Take one of your hands and very gently grab onto the branch of the plant. This should be a branch right underneath the pepper, since you don’t want to disturb the rest of the plant when you are trying to get the pepper down.

3. Pull on the Pepper in an Upwards Motion

You will tend to find that your jalapeno is hanging downwards, and the bottom will be facing the ground. These plants have curved stems coming from the pepper’s top to the stem. As such, you will need to pull the pepper upwards in order to detach it from the plant. 

4. Break Away Cleanly

You shouldn’t have to yank, tear or twist the pepper. If it’s ripe then it should come off easily, with no need to damage the plant. Gently pull the pepper off the plant.

If you would prefer, you can also cut the jalapenos off using a pair of scissors or specifically made pruning shears.

Can my Jalapeno Look Red In Color?

You may have had a shock when you went out to harvest your jalapenos - it’s become red! Is it even possible to eat these jalapenos - is it safe? It can be quite the shocking sight to see your green jalapeno suddenly becoming red.

Thankfully for you, there’s absolutely no need to worry. A jalapeno will usually turn red after it’s had additional time to ripen. Pretty much all standard jalapeno peppers become red after a time if you let them completely ripen. It tends to happen in the later stages of the pepper’s growth.

Some people prefer their peppers to be red instead of green. If this sounds like you, then all you need to do is allow them to remain on the plant for a longer amount of time. It’s worth noting though that you should harvest the jalapenos sooner if you think that a frost may be coming, as this can damage your peppers.

Will my Jalapenos be Hotter if they are Red?

This is a pretty common question. Will your jalapeno burn your tongue off if it’s red? They certainly look more spicy thanks to the color, so what gives?
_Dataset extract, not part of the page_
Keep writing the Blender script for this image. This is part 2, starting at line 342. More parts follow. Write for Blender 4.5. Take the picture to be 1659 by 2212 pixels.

Actually, a lot of jalapenos are a little spicier than their green counterparts. This is because leaving a pepper to age for longer allows them to produce more capsaicin, which makes them spicier. Since a red pepper is older than a green one, it stands to reason that it will be spicier.

Jalapenos can sometimes continue to ripen off the plant if they were starting to turn red at the moment of harvesting, but they will not redden if you picked a pepper that was under ripe. You can also speed up the ripening process by putting the jalapenos in a closed brown paper bag.

How Can I Remove My Jalapeno Plants?

You may be thinking that it’s time to toss the plants away after the season has finished. In reality, this may not be necessary. 

Now, of course you can just toss them away into your compost. They are biodegradable and organic, after all. Alternatively you can allow them to stay in place throughout the winter, but you will need to prune them a lot to ensure that they are safe. You’ll then need to keep them alive for a while indoors. Most people prefer not to do it because it can be challenging to overwinter a jalapeno plant. 


So that was everything that you needed to know about harvesting jalapenos. It’s fairly simple as long as you know what you’re doing. Now you can harvest your spicy peppers with plenty of confidence!